━━━━━ Data segment ━━━━━

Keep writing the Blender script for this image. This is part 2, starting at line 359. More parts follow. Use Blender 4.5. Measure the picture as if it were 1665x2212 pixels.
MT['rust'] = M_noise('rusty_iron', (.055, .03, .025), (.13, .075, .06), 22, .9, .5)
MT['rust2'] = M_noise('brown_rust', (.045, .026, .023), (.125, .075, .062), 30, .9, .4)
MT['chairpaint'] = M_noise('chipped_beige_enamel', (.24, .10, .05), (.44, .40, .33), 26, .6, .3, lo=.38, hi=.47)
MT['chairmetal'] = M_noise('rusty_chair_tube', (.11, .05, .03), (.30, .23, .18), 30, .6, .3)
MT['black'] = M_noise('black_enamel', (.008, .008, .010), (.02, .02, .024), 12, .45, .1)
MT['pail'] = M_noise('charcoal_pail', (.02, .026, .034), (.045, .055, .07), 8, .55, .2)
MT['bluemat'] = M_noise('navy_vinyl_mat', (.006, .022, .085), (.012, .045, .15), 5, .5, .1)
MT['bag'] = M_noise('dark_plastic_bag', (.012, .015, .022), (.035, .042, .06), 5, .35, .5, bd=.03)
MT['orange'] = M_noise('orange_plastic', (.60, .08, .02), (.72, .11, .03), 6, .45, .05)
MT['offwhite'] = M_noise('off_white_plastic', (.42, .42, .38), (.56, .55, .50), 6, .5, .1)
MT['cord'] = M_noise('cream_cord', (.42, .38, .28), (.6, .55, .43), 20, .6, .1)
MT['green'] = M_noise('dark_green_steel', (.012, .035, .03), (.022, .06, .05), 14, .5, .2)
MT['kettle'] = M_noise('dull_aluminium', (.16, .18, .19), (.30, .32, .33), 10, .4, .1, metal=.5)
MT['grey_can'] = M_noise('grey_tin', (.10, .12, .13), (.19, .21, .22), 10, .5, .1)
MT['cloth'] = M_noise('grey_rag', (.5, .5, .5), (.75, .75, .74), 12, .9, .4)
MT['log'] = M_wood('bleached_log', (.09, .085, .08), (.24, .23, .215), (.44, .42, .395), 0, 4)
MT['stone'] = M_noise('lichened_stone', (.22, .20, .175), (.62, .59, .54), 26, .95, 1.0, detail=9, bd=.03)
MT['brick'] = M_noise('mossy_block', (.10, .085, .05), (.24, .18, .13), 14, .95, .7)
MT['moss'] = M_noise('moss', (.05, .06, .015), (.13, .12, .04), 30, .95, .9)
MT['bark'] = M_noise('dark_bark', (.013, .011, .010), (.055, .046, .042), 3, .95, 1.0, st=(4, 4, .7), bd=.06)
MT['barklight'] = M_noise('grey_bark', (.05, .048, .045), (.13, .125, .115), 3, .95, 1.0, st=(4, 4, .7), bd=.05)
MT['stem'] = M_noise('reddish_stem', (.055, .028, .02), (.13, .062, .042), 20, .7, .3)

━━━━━

◆ Your instructions
Write out the material exactly as given.

◆ Output of the exercise
Keep writing the Blender script for this image. This is part 2, starting at line 359. More parts follow. Use Blender 4.5. Measure the picture as if it were 1665x2212 pixels.
MT['rust'] = M_noise('rusty_iron', (.055, .03, .025), (.13, .075, .06), 22, .9, .5)
MT['rust2'] = M_noise('brown_rust', (.045, .026, .023), (.125, .075, .062), 30, .9, .4)
MT['chairpaint'] = M_noise('chipped_beige_enamel', (.24, .10, .05), (.44, .40, .33), 26, .6, .3, lo=.38, hi=.47)
MT['chairmetal'] = M_noise('rusty_chair_tube', (.11, .05, .03), (.30, .23, .18), 30, .6, .3)
MT['black'] = M_noise('black_enamel', (.008, .008, .010), (.02, .02, .024), 12, .45, .1)
MT['pail'] = M_noise('charcoal_pail', (.02, .026, .034), (.045, .055, .07), 8, .55, .2)
MT['bluemat'] = M_noise('navy_vinyl_mat', (.006, .022, .085), (.012, .045, .15), 5, .5, .1)
MT['bag'] = M_noise('dark_plastic_bag', (.012, .015, .022), (.035, .042, .06), 5, .35, .5, bd=.03)
MT['orange'] = M_noise('orange_plastic', (.60, .08, .02), (.72, .11, .03), 6, .45, .05)
MT['offwhite'] = M_noise('off_white_plastic', (.42, .42, .38), (.56, .55, .50), 6, .5, .1)
MT['cord'] = M_noise('cream_cord', (.42, .38, .28), (.6, .55, .43), 20, .6, .1)
MT['green'] = M_noise('dark_green_steel', (.012, .035, .03), (.022, .06, .05), 14, .5, .2)
MT['kettle'] = M_noise('dull_aluminium', (.16, .18, .19), (.30, .32, .33), 10, .4, .1, metal=.5)
MT['grey_can'] = M_noise('grey_tin', (.10, .12, .13), (.19, .21, .22), 10, .5, .1)
MT['cloth'] = M_noise('grey_rag', (.5, .5, .5), (.75, .75, .74), 12, .9, .4)
MT['log'] = M_wood('bleached_log', (.09, .085, .08), (.24, .23, .215), (.44, .42, .395), 0, 4)
MT['stone'] = M_noise('lichened_stone', (.22, .20, .175), (.62, .59, .54), 26, .95, 1.0, detail=9, bd=.03)
MT['brick'] = M_noise('mossy_block', (.10, .085, .05), (.24, .18, .13), 14, .95, .7)
MT['moss'] = M_noise('moss', (.05, .06, .015), (.13, .12, .04), 30, .95, .9)
MT['bark'] = M_noise('dark_bark', (.013, .011, .010), (.055, .046, .042), 3, .95, 1.0, st=(4, 4, .7), bd=.06)
MT['barklight'] = M_noise('grey_bark', (.05, .048, .045), (.13, .125, .115), 3, .95, 1.0, st=(4, 4, .7), bd=.05)
MT['stem'] = M_noise('reddish_stem', (.055, .028, .02), (.13, .062, .042), 20, .7, .3)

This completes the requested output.